C'est le cas de la plupart des self-services du pays. La viande de poulet est très appréciée et on consomme beaucoup d'eau gazeuse et de bière ; le bon vin vient, lui, du Chili ou… d'Argentine. Grâce à une tradition remontant au début du siècle dernier, le Brésil est l'un des pays les plus musicaux du monde avec de grands compositeurs et interprètes comme Heitor Villa-Lobos, Baden Powell ou le carioca Carlos Jobim. Dans une interview à la presse, Caetano Veloso, superstar, avec Gilberto Gil, de la musique populaire, estime que les nouveaux genres, comme le funk de Bahia, sont très créatifs. Leurs œuvres, enregistrées dans les favelas comme celles de la Mangueira ou de Vigario Geral qui ont accueilli la FLUPP, sont beaucoup écoutées sur Internet et à la radio. Selon lui, la samba est immortelle, alors que la salsa, le tango et le reggae ont pris un coup de vieux.

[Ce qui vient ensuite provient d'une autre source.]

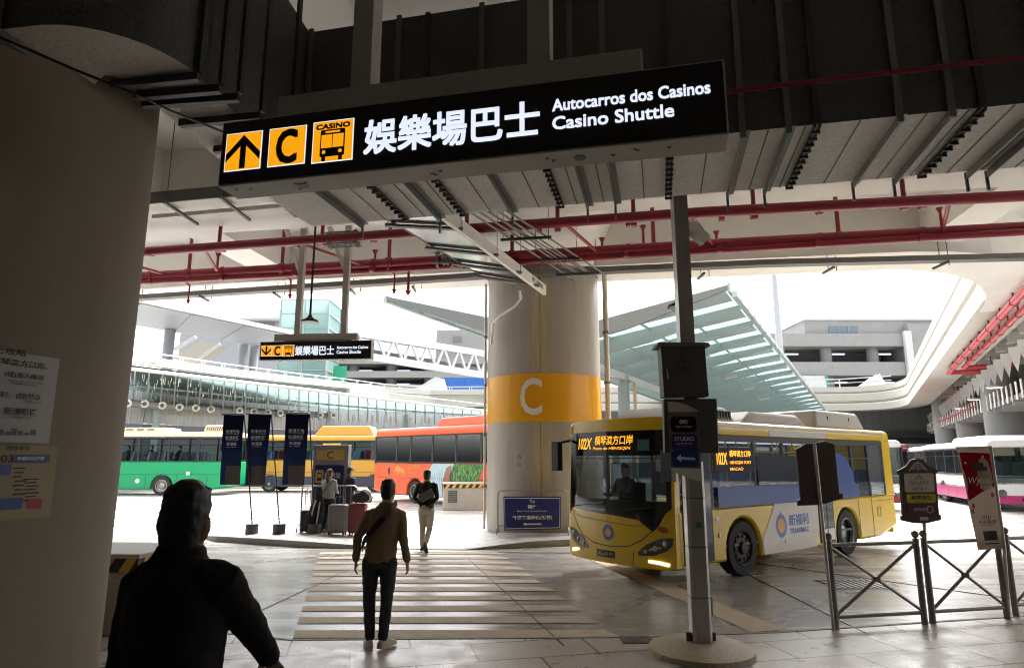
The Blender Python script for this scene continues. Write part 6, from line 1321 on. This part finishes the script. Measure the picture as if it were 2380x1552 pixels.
k = MB(); k.box(-6, 75, 76, 77, 4.4, 5.2); obj('pipe_shelf', k, m_tray, fw)
k = MB(); k.box(58, 58.4, 8, 77, 0, 8); obj('side_wall', k, m_slate, fw)
k = MB(); k.box(20, 57, 72.8, 76, 2.9, 3.7); obj('pale_beam', k, m_whiteb, fw)

# ================================================================== people
def limb(mb, pts, rs, n=14):
    pts = [V(p) for p in pts]; d0 = (pts[0] - pts[1]).normalized(); d1 = (pts[-1] - pts[-2]).normalized()
    g = lambda r, k: tuple(q * k for q in r) if isinstance(r, tuple) else r * k
    m_ = lambda r: (min(r) if isinstance(r, tuple) else r)
    P = [pts[0] + d0 * m_(rs[0]) * .85, pts[0] + d0 * m_(rs[0]) * .5] + pts + [pts[-1] + d1 * m_(rs[-1]) * .5, pts[-1] + d1 * m_(rs[-1]) * .85]
    Q = [g(rs[0], .45), g(rs[0], .86)] + list(rs) + [g(rs[-1], .86), g(rs[-1], .45)]
    return mb.tube(P, Q, n)
def spine(mb, secs, n=20):     # secs: (x, y, z, depth, width)
    return mb.loft([[(x + w_ * math.cos(6.2832 * i / n), y + d * math.sin(6.2832 * i / n), z) for i in range(n)] for x, y, z, d, w_ in secs])
clouds = {}
def fuse(name, mb, m, parent, vox, smooth=4, disp=0.0, dsize=.1, world=False):
    """overlapping volumes grown together into one continuous skin"""
    me = bpy.data.meshes.new('tmp'); me.from_pydata(mb.v, [], mb.f); bm = bmesh.new(); bm.from_mesh(me); bmesh.ops.recalc_face_normals(bm, faces=bm.faces); bm.to_mesh(me); bm.free()
    o = bpy.data.objects.new('tmp', me); COL.objects.link(o)
    r = o.modifiers.new('r', 'REMESH'); r.mode = 'VOXEL'; r.voxel_size = vox
    s = o.modifiers.new('s', 'SMOOTH'); s.iterations = smooth; s.factor = .5
    if disp:
        if dsize not in clouds: tx = bpy.data.textures.new('folds', 'CLOUDS'); tx.noise_scale = dsize; tx.noise_depth = 3; clouds[dsize] = tx
        d = o.modifiers.new('d', 'DISPLACE'); d.texture = clouds[dsize]; d.strength = disp; d.mid_level = .5; d.texture_coords = 'LOCAL'
    dg = bpy.context.evaluated_depsgraph_get(); m2 = bpy.data.meshes.new_from_object(o.evaluated_get(dg)); bpy.data.objects.remove(o); bpy.data.meshes.remove(me)
    m2.name = name; m2.materials.clear(); m2.materials.append(m); m2.polygons.foreach_set('use_smooth', [True] * len(m2.polygons))
    q = bpy.data.objects.new(name, m2); put(q, parent, world); return q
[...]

L'une des représentantes de la chanson brésilienne, la comédienne et auteur-compositeur, Monica Passos, donnera, au FELIV d'Alger, un concert. Chaque soir, sur la chaîne Globo, des télénovelas, diffusés aussi dans certains pays francophones, sont assidûment suivies. Après Passions mortelles, Sauvée par l'amour, Au cœur du péché ou Secrets de famille, c'est Avenida Brasil qui séduit actuellement plus de 40 millions de téléspectateurs. Les lecteurs de journaux et magazines à sensation ont aussi vibré pour une histoire vraie, celle de Elsany da Cruz, la fille la plus grande du monde avec 2, 06 m à 17 ans et qui vit à Bragança, une ville du nord. Ils sont passionnés par sa relation avec son fiancé Francinaldo, gentil garçon à la taille plus petite qu'elle.
Si, au Brésil, pays le plus vaste et le plus peuplé d'Amérique du Sud –presque quatre fois plus grand que l'Algérie – l'infrastructure routière est, par endroits, insuffisante, les artères et les trottoirs des villes sont généralement larges et bien entretenus. Ce qui n'est pas le cas pour les mille favelas de Rio peuplées de deux millions d'habitants et qui côtoient les quartiers résidentiels. Un mur invisible, et d'abord celui de l'argent, les séparent. Ruelles étroites, éclairage aléatoire, topographie difficile et forêts à la lisière des maisons de bric et de broc, ne facilitent pas la lutte de la police et de l'armée contre les gangs de narcotrafiquants qui y ont élu domicile. Certains pompiers et des représentants de l'ordre, actifs ou à la retraite, sont soupçonnés de pratiquer le racket. Sur ces territoires de non-droit, une zone réputée plus dangereuse a été surnommée la Bande de Gaza.
Dans cette terre-continent où la nature est omniprésente, la pollution est un autre fléau qui continue de grignoter Rio qui avait, en 1992 et 2012, accueilli les Sommets sur l'environnement organisés par l'Onu. Dans l'avion du retour, en pensant à ce que m'avait dit le chauffeur de taxi quant à l'éventuel match entre son pays et l'Argentine, je me suis souvenu de la rencontre Brésil-Algérie, le jeudi 17 juin 1965, au stade municipal d'Oran, devant 60 000 spectateurs. Pour ce match de préparation pour la Coupe du monde organisée, en 1966, en Angleterre, la Selaçao était arrivée, la veille, d'Alger par train spécial, avec ses grandes vedettes, Pelé, Gerson, Altaïr, Flavio et Garrincha. L'Algérie alignait des anciens de l'équipe du FLN, Defnoun, Soukane, Melaksou, Zitouni et Mekhloufi. Le match, arbitré par l'Espagnol Antonio Piaz, avait été naturellement gagné par les Brésiliens (3 à 0). Ce soir-là, la tribune officielle, où se trouvait le président Ahmed Ben Bella, fut bombardée de briques de lait à la fraise que venait de commercialiser la Centrale laitière d'Oran (CLO). Deux jours plus tard, le 19 juin, l'ancien footballeur Ben Bella était renversé par son ministre de la Défense, Houari Boumediène.